Tack coat is the application of asphalt binder by spraying over the old asphalt layer prior to placing the new asphalt layer. Tack coat will act like a glue to provide a bond between asphalt layers. The absence of a tack coat will result in a weak bonding of asphalt layers. The absence or poor application of tack coat may cause slippage cracks, fatigue cracks, and formation of potholes. The materials used for the tack coat is emulsified asphalt, performance grade asphalt, and cutbacks. The using of emulsified asphalt is more common and preferred over cutbacks because it is providing a better bonding strength.

The absence or poor bonding between asphalt layers will reduce the service life of the pavement. Roffe and chaigon suggested that no bonding between the asphalt layer will reduce the service life of the pavement by 60%.

The most common tack coat materials are slow-setting asphalt emulsions (ss-1, ss-1h, CSS-1, and Css-1h). The using of rapid setting asphalt emulsions such as Rs-1, Rs-2, CRS-1, and CRS-2 are increasing in recent years. Asphalt emulsions producing a strong bond compared to cutbacks materials. Disadvantages of asphalt emulsions are the time required for setting and break of material. Also, material tracking and transference to the adjacent pavement. Tack coat break is the moment when enough water separates from the tack coat to show color change to black or brown. The break and setting time of asphalt emulsions affected by climate, rate of application, and the dilution of asphalt emulsion. The high rate of application of the tack coat will increase the break and setting time of asphalt emulsion. Certainly, diluted asphalt emulsion will require a longer time to set and break because the amount of water is more.

Tack coat application rate will vary according to surface condition. The rate of application will increase by the increase of surface roughness and weathering. Asphalt institute suggests the following table showing the application rates for different surface types.

Table 1
Surface shall be prepared before applying a tack coat. The surface should be clean and dry to ensure maximum bonding. For old pavement, milling is recommended. The milling process will remove the upper layer of asphalt. Clearly, this layer is weak because it is subjected to heavy traffic and weathering conditions. Also, the milling will produce a smooth surface by removing all irregulates in the existing pavement. Milling will increase the surface area for tack coat by increasing surface roughness. Surface roughness will contribute to improving bonding between asphalt layers. The surface preparation for new pavement is minimal. Sweeping is sufficient before applying a tack coat. However, if the asphalt layer gets dirty, proper cleaning shall be done before proceeding with the next activity. Tack coat will be applied following appropriate surface preparation. Tack coat should be applied uniformly, and it should cover the surface in transverse and longitudinal directions.

In the past, tacks coats were diluted to help in achieving uniform coverage of surfaces.
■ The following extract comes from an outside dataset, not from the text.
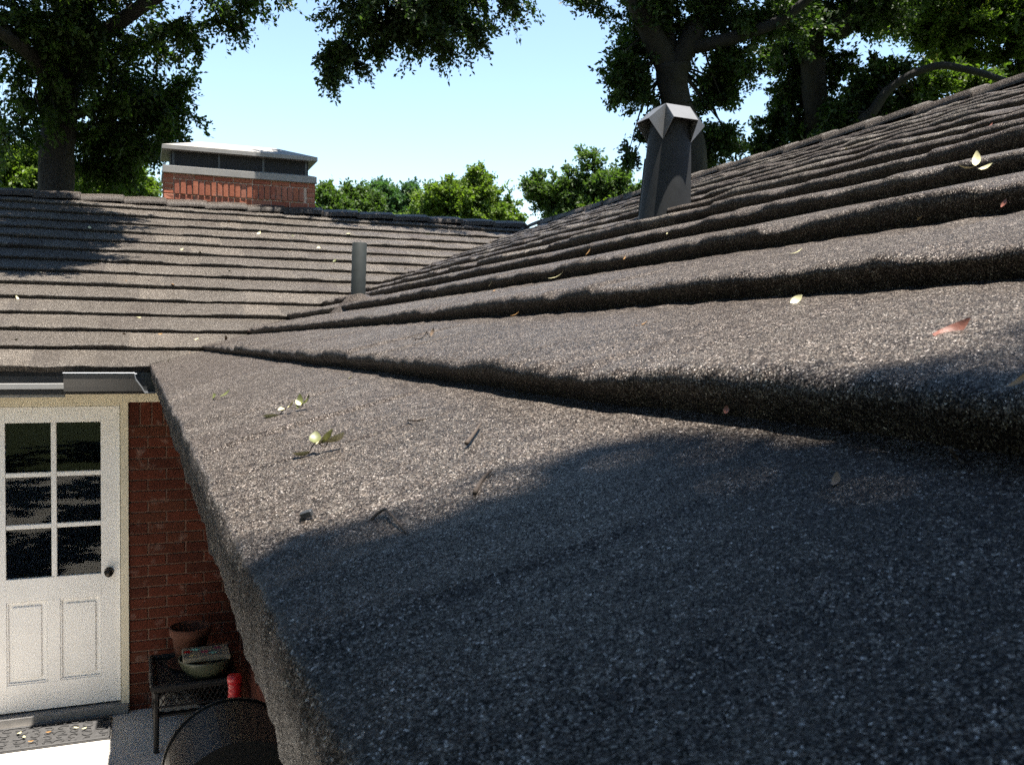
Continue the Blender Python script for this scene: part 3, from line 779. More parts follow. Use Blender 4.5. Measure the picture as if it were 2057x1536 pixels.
# grill
gr = empty('grill', (.285, -2.67, G)); tag(gr, 'black barrel grill with domed lid under the near eave', 'grill')
gxc, gy0, gy1, gz, grd = .285, -2.90, -2.44, -1.60, .265
def barrel(y0, y1, cx, cz, rad, a0, a1, n=24):
    vs, fs = [], []
    ys = [y0, y0+.014, y0+.014, y1-.014, y1-.014, y1]; rs = [rad+.007, rad+.007, rad, rad, rad+.007, rad+.007]
    for y, rr in zip(ys, rs):
        for j in range(n+1):
            w = a0+(a1-a0)*j/n; vs.append((cx+rr*math.cos(w), y, cz+rr*math.sin(w)))
    for i in range(len(ys)-1):
        for j in range(n): fs.append((i*(n+1)+j, i*(n+1)+j+1, (i+1)*(n+1)+j+1, (i+1)*(n+1)+j))
    fs += [tuple(range(n+1)), tuple((len(ys)-1)*(n+1)+j for j in range(n+1))[::-1]]
    return vs, fs
MB().add(*barrel(gy0, gy1, gxc, gz, grd, 0, math.pi)).build('lid', M['enamel'], gr)
MB().add(*barrel(gy0+.01, gy1-.01, gxc, gz-.004, grd-.012, math.pi, 2*math.pi)).build('firebox', M['enamel'], gr)
q = MB(); q.tube([(gxc-grd-.045, gy0+.06, gz+.03), (gxc-grd-.045, gy1-.06, gz+.03)], .012, 8)
for y in (gy0+.09, gy1-.09): q.tube([(gxc-grd+.01, y, gz+.03), (gxc-grd-.045, y, gz+.03)], .008, 6)
q.build('handle', M['chrome'], gr)
MB().tube(catmull([(gxc-.10, gy0-.002, gz-.03), (gxc-.10, gy0-.05, gz-.03), (gxc+.10, gy0-.05, gz-.03), (gxc+.10, gy0-.002, gz-.03)]), .010, 8).build('side_handle', M['chrome'], gr)
for y in (gy0+.07, gy1-.07):
    for x, s_ in ((gxc-.14, -1), (gxc+.14, 1)): MB().tube([(x, y, gz-.2), (x+s_*.09, y, G)], .014, 8).build('leg', M['enamel'], gr)
MB().box((gxc-.2, gy0+.06, G+.14), (gxc+.2, gy1-.06, G+.155)).build('shelf', M['enamel'], gr)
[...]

The development of distributors' trucks eliminates the need for diluting tack coats. It is not recommended to dilute tack coats at the field because we need to know the amount of water precisely to calculate the residual tack coats.

The tack coat shall be distributed properly and uniformly. To prevent streaking and ensure proper application and coverage of prime coat. The spray nozzles shall be set at 15-30 from the horizontal axis of the spray bar, as shown in figure no: 1. Proper setting of spray nozzles will prevent the tack coat from interfering with the adjacent spray nozzles. The height of the spray bar should be adjusted to ensure at least a single, double, or triple overlap. For uniform applying of prime coat, the spray bar height must be maintained. Figure no:2 shows the effects of spray bar height on tack coat coverage.